▸ TASK TO COMPLETE: Go through the material below and count the lines with the string "bowl"; the number is the whole answer.

▸ DATASET EXCERPT:
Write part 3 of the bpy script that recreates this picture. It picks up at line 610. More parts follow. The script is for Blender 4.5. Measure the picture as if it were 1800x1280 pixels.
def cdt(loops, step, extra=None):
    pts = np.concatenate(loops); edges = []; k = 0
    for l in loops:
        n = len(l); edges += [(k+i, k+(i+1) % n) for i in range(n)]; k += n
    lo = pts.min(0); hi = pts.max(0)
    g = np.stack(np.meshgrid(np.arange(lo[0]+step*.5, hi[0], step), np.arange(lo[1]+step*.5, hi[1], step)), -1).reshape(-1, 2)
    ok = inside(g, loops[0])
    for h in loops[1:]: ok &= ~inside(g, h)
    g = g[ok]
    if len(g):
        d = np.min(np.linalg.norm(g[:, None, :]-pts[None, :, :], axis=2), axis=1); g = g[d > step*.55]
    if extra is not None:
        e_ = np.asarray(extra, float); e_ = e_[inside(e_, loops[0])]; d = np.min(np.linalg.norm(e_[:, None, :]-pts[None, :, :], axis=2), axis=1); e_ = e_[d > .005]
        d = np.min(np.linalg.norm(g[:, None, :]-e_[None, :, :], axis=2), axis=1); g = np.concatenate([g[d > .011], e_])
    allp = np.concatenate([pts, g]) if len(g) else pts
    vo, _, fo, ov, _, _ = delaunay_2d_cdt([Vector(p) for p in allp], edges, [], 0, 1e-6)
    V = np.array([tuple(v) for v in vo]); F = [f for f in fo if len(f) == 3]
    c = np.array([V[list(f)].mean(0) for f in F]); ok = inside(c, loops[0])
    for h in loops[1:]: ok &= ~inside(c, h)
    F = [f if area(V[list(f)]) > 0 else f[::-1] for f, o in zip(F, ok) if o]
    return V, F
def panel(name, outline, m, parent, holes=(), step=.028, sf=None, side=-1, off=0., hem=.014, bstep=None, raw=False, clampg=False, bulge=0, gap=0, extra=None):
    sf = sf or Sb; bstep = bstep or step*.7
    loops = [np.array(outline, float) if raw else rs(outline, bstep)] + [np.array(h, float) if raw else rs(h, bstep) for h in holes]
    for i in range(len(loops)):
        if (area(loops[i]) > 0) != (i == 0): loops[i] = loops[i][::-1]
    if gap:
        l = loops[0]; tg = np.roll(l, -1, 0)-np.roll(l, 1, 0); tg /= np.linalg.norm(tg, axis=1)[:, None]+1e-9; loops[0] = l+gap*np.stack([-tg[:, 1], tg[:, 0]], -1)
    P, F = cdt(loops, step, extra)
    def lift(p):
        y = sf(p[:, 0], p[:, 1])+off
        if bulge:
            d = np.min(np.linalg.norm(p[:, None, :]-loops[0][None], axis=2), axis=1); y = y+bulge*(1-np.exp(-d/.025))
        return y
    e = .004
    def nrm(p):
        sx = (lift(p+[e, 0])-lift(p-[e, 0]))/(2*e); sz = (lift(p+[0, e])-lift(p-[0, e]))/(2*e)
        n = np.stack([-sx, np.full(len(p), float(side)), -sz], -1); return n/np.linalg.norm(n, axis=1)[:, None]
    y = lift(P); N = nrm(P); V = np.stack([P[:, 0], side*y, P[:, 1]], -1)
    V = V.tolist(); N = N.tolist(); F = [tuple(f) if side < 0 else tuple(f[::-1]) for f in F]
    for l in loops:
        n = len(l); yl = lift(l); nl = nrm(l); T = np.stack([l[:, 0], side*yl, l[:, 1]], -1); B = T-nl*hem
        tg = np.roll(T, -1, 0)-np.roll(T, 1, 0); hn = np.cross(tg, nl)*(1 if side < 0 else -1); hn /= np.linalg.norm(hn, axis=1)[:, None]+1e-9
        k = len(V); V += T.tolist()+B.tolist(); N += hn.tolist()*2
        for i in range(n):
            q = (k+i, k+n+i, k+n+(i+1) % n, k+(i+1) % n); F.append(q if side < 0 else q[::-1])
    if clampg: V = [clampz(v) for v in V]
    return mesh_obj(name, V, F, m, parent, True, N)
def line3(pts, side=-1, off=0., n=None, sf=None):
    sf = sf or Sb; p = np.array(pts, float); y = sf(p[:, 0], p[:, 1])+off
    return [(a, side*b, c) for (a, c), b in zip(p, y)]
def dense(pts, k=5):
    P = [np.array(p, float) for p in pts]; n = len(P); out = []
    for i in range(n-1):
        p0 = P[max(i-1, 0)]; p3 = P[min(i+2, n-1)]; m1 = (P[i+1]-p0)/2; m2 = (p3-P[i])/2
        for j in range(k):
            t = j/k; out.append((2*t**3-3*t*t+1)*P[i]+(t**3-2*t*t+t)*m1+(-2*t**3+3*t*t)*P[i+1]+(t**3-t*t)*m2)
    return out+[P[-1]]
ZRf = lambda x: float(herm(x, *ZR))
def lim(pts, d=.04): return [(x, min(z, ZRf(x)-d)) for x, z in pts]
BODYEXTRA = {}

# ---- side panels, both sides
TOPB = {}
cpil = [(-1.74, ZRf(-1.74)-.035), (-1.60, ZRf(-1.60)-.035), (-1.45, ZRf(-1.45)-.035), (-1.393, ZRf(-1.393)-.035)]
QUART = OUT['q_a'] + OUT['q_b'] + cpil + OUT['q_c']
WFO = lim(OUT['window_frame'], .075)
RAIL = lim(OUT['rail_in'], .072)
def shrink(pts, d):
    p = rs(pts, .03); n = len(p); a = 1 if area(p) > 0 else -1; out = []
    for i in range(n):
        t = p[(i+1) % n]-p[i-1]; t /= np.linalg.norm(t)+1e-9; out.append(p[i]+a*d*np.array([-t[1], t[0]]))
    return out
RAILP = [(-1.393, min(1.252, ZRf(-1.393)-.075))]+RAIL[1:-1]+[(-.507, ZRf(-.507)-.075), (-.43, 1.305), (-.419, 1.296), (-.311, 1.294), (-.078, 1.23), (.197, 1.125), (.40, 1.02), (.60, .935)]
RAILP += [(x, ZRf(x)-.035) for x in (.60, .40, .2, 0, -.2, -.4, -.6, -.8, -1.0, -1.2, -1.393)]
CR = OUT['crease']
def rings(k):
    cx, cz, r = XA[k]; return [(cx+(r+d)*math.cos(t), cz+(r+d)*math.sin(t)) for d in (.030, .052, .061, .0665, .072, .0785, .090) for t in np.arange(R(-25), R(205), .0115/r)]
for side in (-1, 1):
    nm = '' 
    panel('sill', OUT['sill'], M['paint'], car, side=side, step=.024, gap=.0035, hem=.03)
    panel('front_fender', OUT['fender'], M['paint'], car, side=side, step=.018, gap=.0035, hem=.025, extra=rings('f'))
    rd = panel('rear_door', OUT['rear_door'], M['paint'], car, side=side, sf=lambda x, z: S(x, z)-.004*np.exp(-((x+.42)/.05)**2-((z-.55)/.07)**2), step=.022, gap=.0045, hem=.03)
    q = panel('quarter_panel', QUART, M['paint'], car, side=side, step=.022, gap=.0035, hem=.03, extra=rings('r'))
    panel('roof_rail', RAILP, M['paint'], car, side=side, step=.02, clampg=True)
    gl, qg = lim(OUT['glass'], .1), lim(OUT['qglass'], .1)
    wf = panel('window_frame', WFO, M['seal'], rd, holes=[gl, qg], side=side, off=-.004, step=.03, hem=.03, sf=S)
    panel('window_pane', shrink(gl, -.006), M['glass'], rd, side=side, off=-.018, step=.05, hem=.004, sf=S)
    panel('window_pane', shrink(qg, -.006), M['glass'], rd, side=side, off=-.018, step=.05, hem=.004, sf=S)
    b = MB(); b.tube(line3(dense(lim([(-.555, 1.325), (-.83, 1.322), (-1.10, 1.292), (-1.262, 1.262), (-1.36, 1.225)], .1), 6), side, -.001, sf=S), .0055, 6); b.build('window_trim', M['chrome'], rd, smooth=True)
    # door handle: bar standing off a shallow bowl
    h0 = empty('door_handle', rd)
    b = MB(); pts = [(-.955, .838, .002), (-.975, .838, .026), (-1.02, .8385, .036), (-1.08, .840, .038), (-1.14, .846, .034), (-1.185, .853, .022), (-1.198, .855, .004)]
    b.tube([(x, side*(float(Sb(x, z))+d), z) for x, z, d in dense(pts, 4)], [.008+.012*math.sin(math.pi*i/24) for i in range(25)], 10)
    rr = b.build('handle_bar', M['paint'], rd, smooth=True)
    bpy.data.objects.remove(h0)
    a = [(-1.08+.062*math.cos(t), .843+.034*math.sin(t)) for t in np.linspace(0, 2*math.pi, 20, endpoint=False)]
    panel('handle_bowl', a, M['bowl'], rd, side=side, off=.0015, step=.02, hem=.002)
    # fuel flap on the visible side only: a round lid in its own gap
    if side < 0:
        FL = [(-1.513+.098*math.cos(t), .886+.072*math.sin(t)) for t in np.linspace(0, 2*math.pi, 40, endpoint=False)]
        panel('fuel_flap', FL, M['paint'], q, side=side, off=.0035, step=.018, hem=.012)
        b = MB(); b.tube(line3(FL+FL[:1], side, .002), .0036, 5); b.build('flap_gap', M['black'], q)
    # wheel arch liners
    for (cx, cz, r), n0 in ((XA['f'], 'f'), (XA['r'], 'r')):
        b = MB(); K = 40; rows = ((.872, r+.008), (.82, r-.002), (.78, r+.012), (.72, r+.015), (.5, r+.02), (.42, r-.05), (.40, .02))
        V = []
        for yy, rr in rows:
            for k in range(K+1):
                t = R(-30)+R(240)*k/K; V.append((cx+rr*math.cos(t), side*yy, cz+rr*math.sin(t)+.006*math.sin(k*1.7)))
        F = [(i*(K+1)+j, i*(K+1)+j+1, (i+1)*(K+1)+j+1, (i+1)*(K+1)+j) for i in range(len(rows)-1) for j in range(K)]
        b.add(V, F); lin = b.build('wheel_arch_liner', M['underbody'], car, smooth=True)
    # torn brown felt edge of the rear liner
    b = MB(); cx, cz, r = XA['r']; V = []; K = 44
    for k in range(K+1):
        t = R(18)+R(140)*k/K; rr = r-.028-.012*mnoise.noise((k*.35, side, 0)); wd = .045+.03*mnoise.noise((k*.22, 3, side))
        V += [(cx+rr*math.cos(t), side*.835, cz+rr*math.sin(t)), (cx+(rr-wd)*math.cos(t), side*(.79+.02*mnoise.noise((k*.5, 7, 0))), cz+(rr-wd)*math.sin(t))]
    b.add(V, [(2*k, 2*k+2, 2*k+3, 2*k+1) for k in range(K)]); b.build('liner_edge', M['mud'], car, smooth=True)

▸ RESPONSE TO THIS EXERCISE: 2